ぼくが東京オリンピックがうまくいかない、と思うのはこういう理由からだ。
だからこそ、ぼくは東京オリンピックを国益や国民の命を守る場合を考えるに、開催しちゃいけないのだ、と思っている。
国のリーダーたちは、開催することでの利益がリスクを上回るかどうかを、しっかり判断しないとならない。
ここに気づかず、開催だけに一直線の現政治家は残念ながら、前時代の最後の政治家ということになる。
※政治家もつらい立場だというのはわかる。しかし、国民はもっとつらいのだ。
日本の失墜をこの方々によって決定させるのはあまりに残念でならない。
そうならないために、心ある指導者や政治家は立ち上がって、国民の命や、日本の利益を守るために今、行動をしてほしい。
それが出来る人たちがいるとぼくは信じたい、・・・。
東京オリンピックは、映画「猿の惑星」の、砂浜に出現したあの砂に埋もれた前時代の象徴である自由の女神かもしれない。
我々が信じていた自由も、ここから先、変質していくことになるだろう。
民主主義がコロナのようにどう変異するのか、警戒と用心を持つ必要がある。
さて、ぼくは新居に帰り、午後の仕事に入った。
カナダの絵本「les etoiles」の翻訳に関して、だいたい目途がついた。
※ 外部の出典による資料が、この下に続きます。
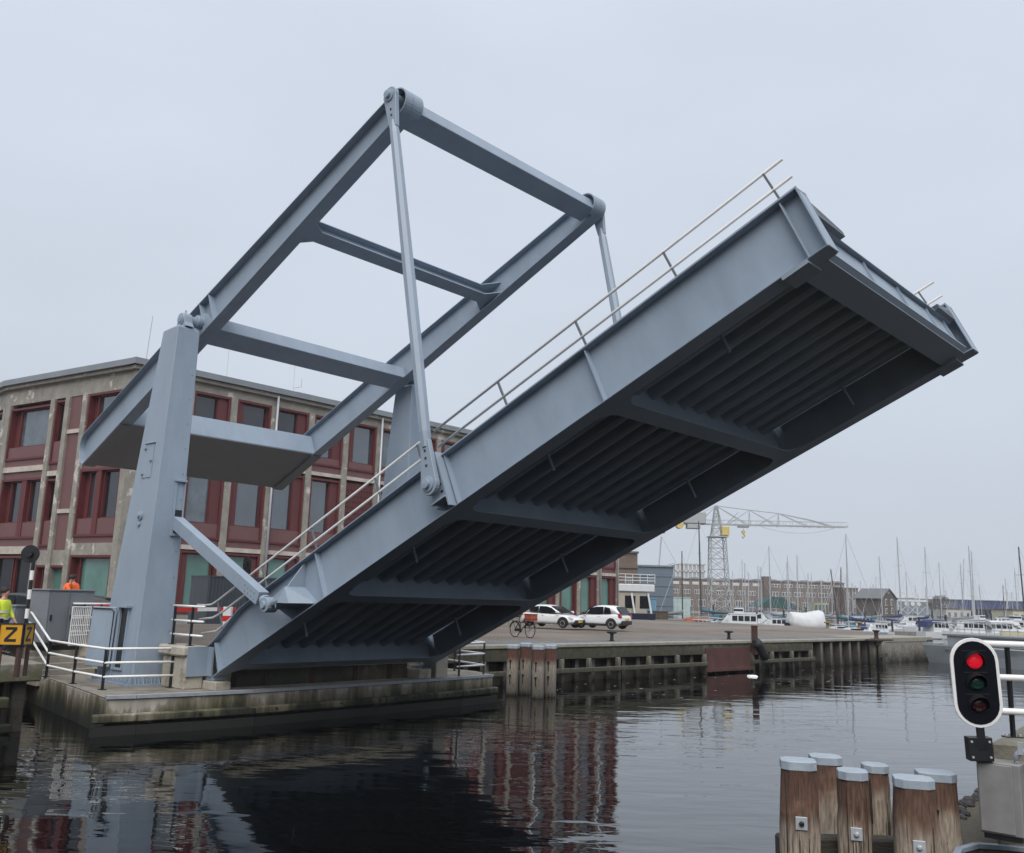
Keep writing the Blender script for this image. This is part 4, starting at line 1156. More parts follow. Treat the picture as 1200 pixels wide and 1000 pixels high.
# utility cabinets
def cabinet(name, lab, c0, c1, depth, h, z, doors):
    d = (c1 - c0); wd = math.hypot(d.x, d.y); rz = math.atan2(d.y, d.x)
    F_ = Matrix.Translation((c0.x, c0.y, z)) @ Matrix.Rotation(rz, 4, 'Z')
    t = thing(name, lab, 'utility cabinet', (0, 0, 0), F_)
    a = MB(); a.box(0, wd, 0, depth, .08, h); a.done('housing', CABG, t, bevel=.015)
    a = MB(); a.box(-.04, wd + .04, -.04, depth + .04, h, h + .05); a.done('lid', CABG, t, bevel=.01)
    a = MB(); a.box(.03, wd - .03, .03, depth - .03, 0, .08); a.done('plinth', WALE, t)
    for d0, d1, hs in doors:
        a = MB(); a.box(d0, d1, -.025, -.002, .14, h - .06); dr = a.done('door', CABG, t, bevel=.012)
        a = MB(); a.box(d0 + .05 if hs < 0 else d1 - .1, d0 + .1 if hs < 0 else d1 - .05, -.06, -.025, h * .45, h * .56); a.done('handle', BLACK, dr)
    return t
ca, cb = on(52, 753.5, ST), on(105, 751, ST)
ca, cb = at(51, 753, 28.6), at(105, 751, 30.4)
cabinet('utility_cabinet', 'large grey two door utility cabinet at the head of the pier stairs', ca, cb, .8, 1.66, ST, [(.06, .80, -1), (.86, 1.5, -1)])
sa, sb = at(13, 752, 28.4), at(27, 752, 28.9)
cabinet('utility_cabinet', 'small low grey utility cabinet left of the large one', sa, sb, .4, 1.15, ST, [(.04, .3, 1)])

# yellow Z sign, two boards meeting at a corner, on rusty posts
def zsign(name, lab, p, rz, s):
    F_ = Matrix.Translation(p) @ Matrix.Rotation(rz, 4, 'Z')
    t = thing(name, lab, 'sign', (0, 0, 0), F_)
    a = MB(); a.box(-s / 2, s / 2, -.012, .012, -s / 2, s / 2); a.done('board', YEL, t)
    a = MB(); e_ = .022
    a.box(-s / 2, s / 2, -.03, .02, s / 2, s / 2 + e_); a.box(-s / 2, s / 2, -.03, .02, -s / 2 - e_, -s / 2); a.box(-s / 2 - e_, -s / 2, -.03, .02, -s / 2 - e_, s / 2 + e_); a.box(s / 2, s / 2 + e_, -.03, .02, -s / 2 - e_, s / 2 + e_)
    a.done('border', BLACK, t)
    k = s * .36; h = s * .13
    Z = [(-k * .72, k), (k * .72, k), (k * .72, k - h), (-k * .34, -k + h), (k * .72, -k + h), (k * .72, -k), (-k * .78, -k), (-k * .78, -k + h), (k * .28, k - h), (-k * .72, k - h)]
    a = MB(); a.prism(Z, XZ, -.02, -.0125); a.done('letter', BLACK, t)
    a = MB(); a.bar((-s * .42, .05, -s * .5), (-s * .42, .05, p.z * 0 - .95), .07, .07); a.bar((s * .40, .05, -s * .5), (s * .40, .05, -.95), .07, .07)
    a.done('sign_post', RUST, t)
    return t
sc = at(13.0, 743.5, 21.2)
zsign('letter_sign', 'yellow sign with a black Z facing the water on rusty posts at the quay edge', sc, R(15), .45)
e1 = sc + V((math.cos(R(15)), math.sin(R(15)), 0)) * .25
rz2 = R(93)
s2 = e1 + V((math.cos(rz2), math.sin(rz2), 0)) * .25
zsign('letter_sign', 'yellow Z sign seen obliquely, turned towards the bridge', V((s2.x, s2.y, sc.z)), rz2, .45)

# round signal seen from behind on a banded post
p = at(33, 700, 27.5)
t = thing('bridge_signal', 'black round signal disc seen from behind on a black and white banded post', 'signal', (p.x, p.y, ST), IDENT)
q = at(35.5, 649.5, 27.5)
a = MB(); a.lathe([(.27, -.012), (.27, .012)], q, (-.1, 1, 0), 28); a.done('backing_disc', BLACK, t, bevel=.004)
a = MB(); a.lathe([(.09, -.12), (.1, -.01)], q, (-.1, 1, 0), 14); a.done('lamp_housing', BLACK, t)
z = ST; k = 0
while z < q.z - .3:
    a = MB(); a.tube((p.x, p.y + .05, z), (p.x, p.y + .05, min(z + .28, q.z)), .055, n=10); a.done('white_band' if k % 2 else 'black_band', WHITE if k % 2 else BLACK, t); z += .28; k += 1
p = at(289.5, 700, 38)
t = thing('bridge_signal', 'black signal head on a post behind the slanting drive strut', 'signal', (p.x, p.y, ST), IDENT)
q = at(289, 662, 38)
a = MB(); a.loft([[q + V((.14 * math.cos(x_), y_, .34 * math.sin(x_))) for x_ in [2 * PI * k / 16 for k in range(16)]] for y_ in (-.06, .06)]); a.done('backing_board', BLACK, t)
a = MB(); a.box(q.x - .06, q.x + .06, q.y - .16, q.y - .06, q.z - .1, q.z + .1); a.done('lamp_housing', BLACK, t)
a = MB(); a.tube((p.x, p.y + .1, ST), (p.x, p.y + .1, q.z + .2), .05, n=8); a.done('post', BLACK, t)

# boom barrier across the road
def boom(name, lab, p, q, base):
    t = thing(name, lab, 'barrier', (base.x, base.y, ST), IDENT)
    n = int((q - p).length / .62); up_ = V((0, 0, .0))
    bo = MB(); bo.bar(p, q, .09, .13); bar_ = bo.done('boom', WHITE, t)
    for k in range(0, n, 2):
        b = MB(); b.bar(p.lerp(q, k / n), p.lerp(q, (k + 1) / n), .096, .136); b.done('red_band', REDP, bar_)
    b = MB(); b.bar(V((base.x, base.y, ST)), V((base.x, base.y, p.z + .12)), .24, .3); hs = b.done('post_housing', WHITE, t, bevel=.02)
    for z0 in (ST + .28, ST + .72):
        b = MB(); b.bar(V((base.x, base.y, z0)), V((base.x, base.y, z0 + .2)), .25, .31); b.done('red_band', REDP, hs)
    return t
p_, q_ = at(207, 714.5, 32.5), at(276, 714, 34.2)
boom('boom_barrier', 'lowered red and white boom barrier seen between tower and raised deck', p_, q_, at(267, 716, 33.9))
p_, q_ = at(109, 711, 31.8), at(150, 712, 32.6)
boom('boom_barrier', 'red end of a boom barrier just left of the tower', q_, p_, at(150, 712, 32.6))

# dark container behind the strut
p0, p1 = at(246, 674.5, 40.5), at(327, 676.5, 42.5)
d = p1 - p0; rz = math.atan2(d.y, d.x); ln_ = math.hypot(d.x, d.y)
t = thing('storage_container', 'dark slate grey storage container parked in front of the factory', 'container', (0, 0, 0), Matrix.Translation((p0.x, p0.y, ST)) @ Matrix.Rotation(rz, 4, 'Z'))
hc = p0.z - ST
SLATE = mat('slate_grey', (.055, .068, .082), .5, var=.12)
a = MB(); a.box(0, ln_, .04, 2.3, .12, hc - .06); a.done('body', SLATE, t)
a = MB(); a.box(-.02, ln_ + .02, 0, 2.32, hc - .06, hc); a.box(-.02, ln_ + .02, 0, 2.32, .06, .14)
for x in (0, ln_ / 2, ln_): a.box(x - .05, x + .05, 0, .1, .1, hc - .04)
a.done('rim', SLATE, t)
a = MB()
for k in range(1, 20): a.box(k * ln_ / 20 - .04, k * ln_ / 20 + .04, .015, .045, .16, hc - .08)
a.done('corrugation', SLATE, t)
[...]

最初の粗訳が終わった、ところか。
この絵本は、アラブ人の女の子とユダヤ人の男の子が星とか宇宙が縁で結ばれていく物語だが、非常に現代の人種や宗教や国家間の対立を描いている。
そして、それを乗り越えようとする純粋な気持ちが星や月などと重ねられている美しい絵本でもある。
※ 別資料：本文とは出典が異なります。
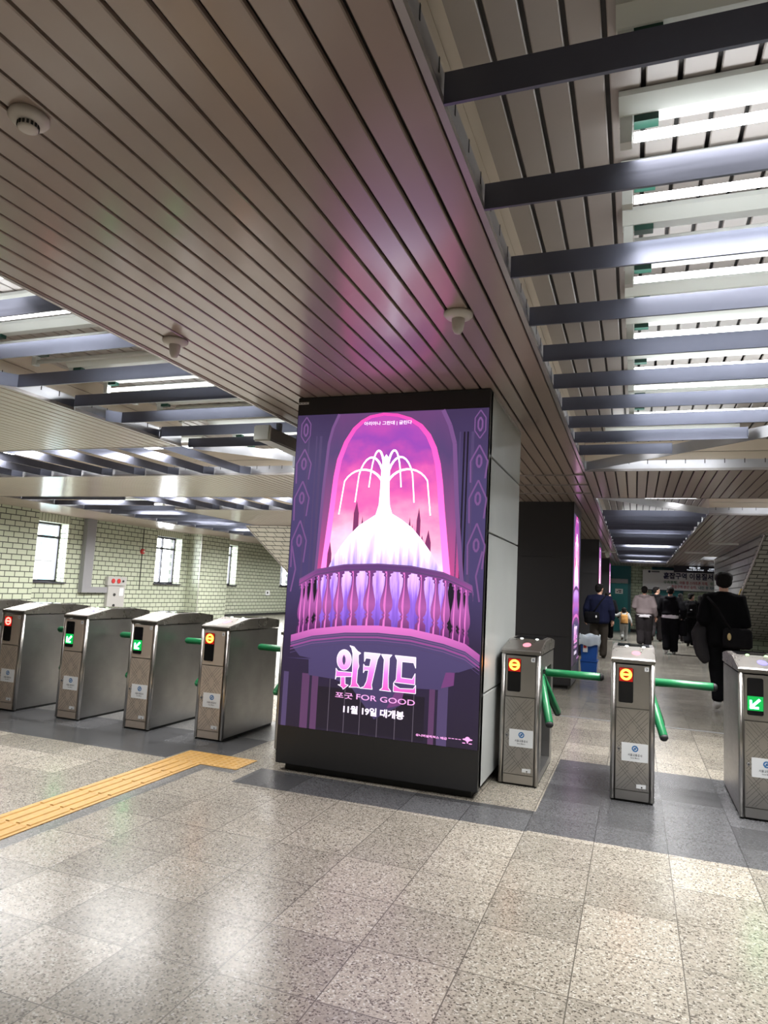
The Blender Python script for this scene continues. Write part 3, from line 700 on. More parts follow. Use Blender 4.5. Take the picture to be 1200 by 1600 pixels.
    # a plain fountain of light fills the middle
    bell = [(.30, 1.40), (.35, 1.52), (.41, 1.62), (.48, 1.71), (.55, 1.78), (.62, 1.825), (.675, 1.86), (.695, 1.93), (.70, 2.05), (.702, 2.20), (.712, 2.27), (.735, 2.30), (.758, 2.27), (.768, 2.20), (.77, 2.05), (.78, 1.93), (.80, 1.87), (.87, 1.83), (.95, 1.775), (1.03, 1.69), (1.10, 1.60), (1.16, 1.50), (1.21, 1.40)]
    poly(bell, 5, 'plume')
    for sgn in (1, -1):                          # water-like jets falling to both sides
        for rx_, top_, base_ in ((.06, 2.33, 2.06), (.11, 2.28, 1.95), (.17, 2.19, 1.86)):
            up_ = [(.735+sgn*rx_*(1-math.cos(a)), 2.02+(top_-2.02)*math.sin(a)) for a in [PI*q/14*.97 for q in range(13)]]
            up_ = [(u, v) for u, v in up_] + [(.735+sgn*rx_*2.05, base_)]
            for q, (a, c) in enumerate(zip(up_, up_[1:])): line(a, c, .020*(1-.045*q), 5.2, 'plume')
    # balcony: glow seen between the balusters, then posts, rail, slab
    rail = [(.10, 1.377), (.237, 1.455), (.461, 1.498), (.714, 1.512), (.959, 1.506), (1.197, 1.47), (1.33, 1.42), (1.398, 1.389), (1.408, 1.33)]
    base = [(.06, .965), (.231, 1.02), (.488, 1.061), (.738, 1.077), (.98, 1.071), (1.216, 1.036), (1.368, .996), (1.467, .932)]
    poly([(.12, 1.0), (.30, 1.03), (.74, 1.06), (1.2, 1.02), (1.36, 1.0), (1.37, 1.36), (1.18, 1.43), (.74, 1.48), (.3, 1.43), (.13, 1.35)], 6, 'dark')
    poly([(.26, 1.02), (.74, 1.06), (1.2, 1.02), (1.24, 1.42), (.74, 1.48), (.24, 1.42)], 7, 'violet')
    PR = [(0, 1.1), (.04, 1.15), (.06, .55), (.09, .8), (.12, .45), (.25, .5), (.38, .8), (.52, 1.2), (.62, 1.28), (.70, 1.05), (.76, .5), (.79, .85), (.82, .55), (.86, .9), (.88, 1.15), (1, 1.25)]
    for x in (.128, .16, .205, .262, .335, .424, .535, .661, .79, .923, 1.045, 1.15, 1.22, 1.285, 1.33, 1.365):
        hw = .037*(.45+.55*math.sin(PI*min(max((x-.06)/1.36, .08), .92)))
        zt = interp(rail, x)-.045; zb = interp(base, x)-.005
        L = [(x-hw*w_, zt+(zb-zt)*t_) for t_, w_ in PR]; R = [(x+hw*w_, zt+(zb-zt)*t_) for t_, w_ in PR]
        poly(L+R[::-1], 8, 'baluster')
        poly([(x-hw*w_*.45, q[1]) for (t_, w_), q in zip(PR, L)]+[(x-hw*w_*.1, q[1]) for (t_, w_), q in list(zip(PR, L))[::-1]], 9, 'stone')
    poly(rail+[(u, v-.052) for u, v in rail[::-1]], 10, 'rail')
    pline([(u, v-.006) for u, v in rail], .007, 11, 'line'); pline([(u, v-.04) for u, v in rail], .005, 11, 'line_dark')
    poly([(.03, .80)]+[(.215, .80), (.22, .69), (.42, .68), (.55, .645), (.74, .434), (.93, .55), (.955, .669), (1.20, .679), (1.297, .717), (1.301, .80), (1.40, .85)], 6, 'shade')
    poly([(1.21, .69), (1.297, .717), (1.301, .80), (1.24, .80)], 7, 'stone'); poly([(.93, .55), (.955, .66), (.90, .66), (.83, .52)], 7, 'stone')
    under = [(.06, .90), (.14, .82), (.30, .80), (.60, .783), (1.07, .78), (1.33, .806), (1.462, .86), (1.467, .932)]
    poly(base[::-1]+under, 8, 'shade')
    def band(d0, d1, m, lay): poly([(u, v-d0) for u, v in base]+[(u, v-d1) for u, v in base[::-1]], lay, m)
    band(0, .05, 'stone', 9); band(.058, .066, 'line', 9); band(.075, .088, 'rail', 9); band(.10, .106, 'line', 9); band(.125, .13, 'line_dark', 9)
    for x, wd, m in ((.17, .06, 'stripe'), (.25, .05, 'stripe'), (1.13, .04, 'stripe'), (1.19, .07, 'line_dark'), (.02, .04, 'line_dark')):
        poly([(x, H0), (x+wd, H0), (x+wd, .70), (x, .70)], 1, m)
    for x in (.39, .51, .63, .76, .89, 1.02): poly([(x, H0), (x+.005, H0), (x+.005, .68), (x, .68)], 1, 'thin')
    poly([(.30, .33), (1.10, .33), (1.10, .62), (.30, .62)], 0.5, 'dark')
    # title lettering, cut letter by letter
    o, h = GLYPH['o'], GLYPH['oh']
    for i in range(len(o)):
        j = (i+1) % len(o); poly([o[i], o[j], h[j], h[i]], 13, 'title')
    for k_ in ('i1', 'u', 's', 'k', 'i2', 'd', 'e'): poly(GLYPH[k_], 13, 'title')
    for k_, L in GLYPH.items(): pline(L, .0045, 14, 'white' if k_ != 'oh' else 'pink', True)
    return b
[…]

同時に進めてきた初の電子書籍版のための改訂版「オキーフの恋人、オズワルドの追憶」も上巻分を脱稿した。
「オキーフの恋人、オズワルドの追憶」は文字数で換算すると数十万字にもなるのだけど、打ち直しながら、やっぱり文体というか自分の文章が時と共に変化しているのがよくわかって面白かった。
文章というのは書き続けていると、人間の成長に似たような現象が起きる。熟成ならばいいけど、退化は嫌だな。笑。
ぼくが書いた小説も時代によって様々な人格があった。「オキーフの恋人、オズワルドの追憶」は2001年ごろに集中して書いた作品なので、ぼくの中では意味がある。
20世紀と21世紀をつなぐ年に発表した重要なアポカリプスなのである。
オキーフは画家、ジョージア・オキーフのことであり、オズワルドはケネディを暗殺したあのリー・ハーヴェイ・オズワルドのことである。
20世紀の検証であり、21世紀を占う作品になる。